Suspect in murder of teen: ‘I wanted to kill a Jew and be a martyr’ — report

Arafat Irfaiya, accused of brutally killing Ori Ansbacher, said to tell Shin Bet he crossed into Israel, sprinted to avoid detection by security cameras, looked for Jewish victim

Jacob Magid is The Times of Israel's US bureau chief

Arafat Irfaiya, charged with the murder of Ori Ansbacher, at the Jerusalem Magistrate's Court on February 11, 2019. (Yonatan Sindel/Flash90)
Arafat Irfaiya, charged with the murder of Ori Ansbacher, at the Jerusalem Magistrate's Court on February 11, 2019. (Yonatan Sindel/Flash90)

The Palestinian man suspected of brutally murdering 19-year-old Ori Ansbacher told interrogators from the Shin Bet security service that he entered Israel and looked for a Jewish victim because he wanted to be a martyr, Channel 13 news reported Monday.

“I entered Israel with a knife because I wanted to become a martyr and murder a Jew,” Arafat Irfaiya reportedly said. “I met the girl by chance.”

Irfaiya said that after he crossed the Green Line he sprinted to deliberately avoid detection by security cameras.

The Jerusalem Magistrate’s Court on Monday extended Irfaiya’s remand for an additional ten days.

Ori Ansbacher (Courtesy)

It was the first time Irfaiya appeared before cameras since his Friday arrest in the West Bank city of Ramallah. He had open scabs on his forehead, nose and below his right eye. The suspect appeared to smirk from his seat as photographers flashed their cameras before being ushered out of the courtroom.

Despite a last-minute official appeal from reporters, the judge decided to hold the session behind closed doors. Channel 12 news reported that investigators from the Shin Bet security service and Israel Police hope to indict Irfaiya, a 29-year-old Hebron resident, for murder in the context of a terrorist act, in addition to a charge of rape.

Details regarding the rape charge had previously remained under wraps due to a court-imposed gag order.

On Sunday, the Shin Bet announced that the murder was a nationalistically motivated terror attack. The intelligence agency, which has been running the investigation with assistance from police, had held off on announcing a terror motive, despite proclamations to that effect from right-wing lawmakers and pundits that began shortly after Ansbacher’s body was found in a forest on the outskirts of Jerusalem on Thursday evening.

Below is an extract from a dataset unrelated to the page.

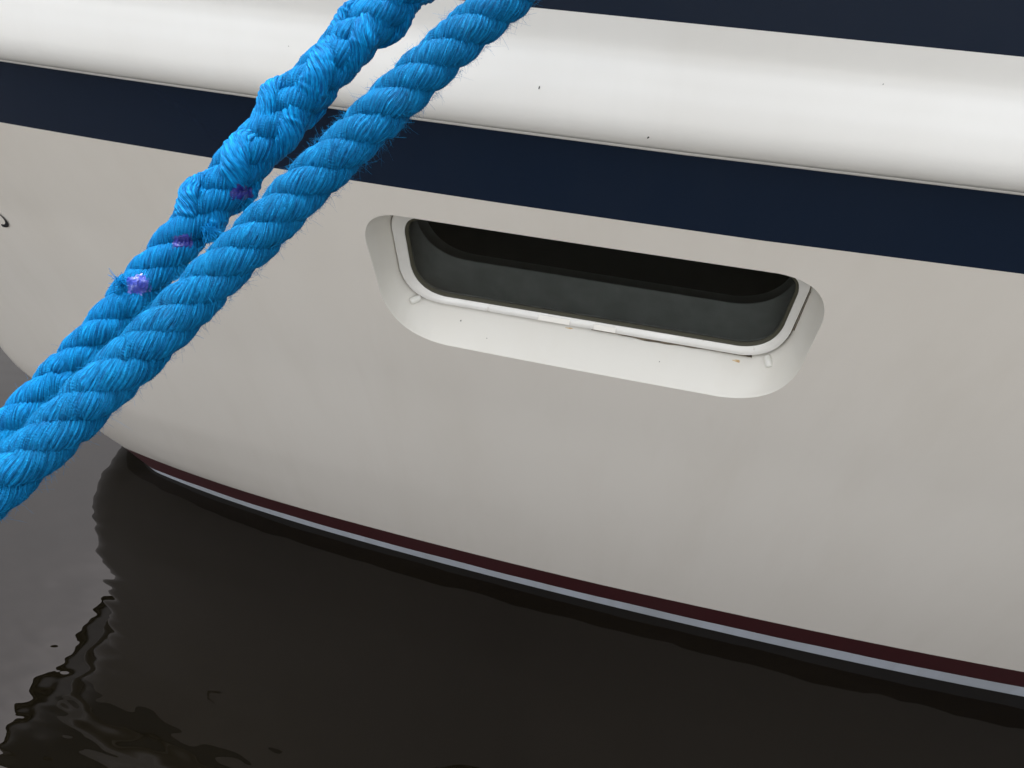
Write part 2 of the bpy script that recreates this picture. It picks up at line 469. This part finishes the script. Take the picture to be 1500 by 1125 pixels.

The Shin Bet said that Irfaiya reenacted the murder in front of interrogators and “implicated himself definitively in the incident.”

In the predawn hours of Sunday morning, the IDF entered Irfaiya’s home in Hebron in order to prepare the structure for demolition.

Citing the suspect’s account under questioning, the Shin Bet said in a statement Saturday night that Irfaiya left his home in Hebron on Thursday armed with a knife and made his way toward Jerusalem, where he spotted Ansbacher in the woods and fatally attacked her.

A spokesman for the Shin Bet said Irfaiya had spent time in prison for security-related offenses and that he had crossed into Israel without a permit before carrying out the murder. Hebrew media reported that the suspect is affiliated with Hamas, though neither the terror group nor others have claimed responsibility for the attack.

Friends and relatives attend the funeral of Ori Ansbacher, in the Jewish settlement of Tekoa, February 8, 2019 (Yonatan Sindel/Flash90)

Additional details regarding the probe, which has sparked national outrage, remain under gag order.

On Sunday evening, Channel 13 news reported that Irfaiya was arrested in 2017 at the entrance to the Temple Mount holy site in Jerusalem armed with a large kitchen knife, and had indicated that if released, he would “come back here with a knife.”

He told his interrogators that he ultimately aspired to become a “martyr” or be incarcerated in an Israeli prison, that report said.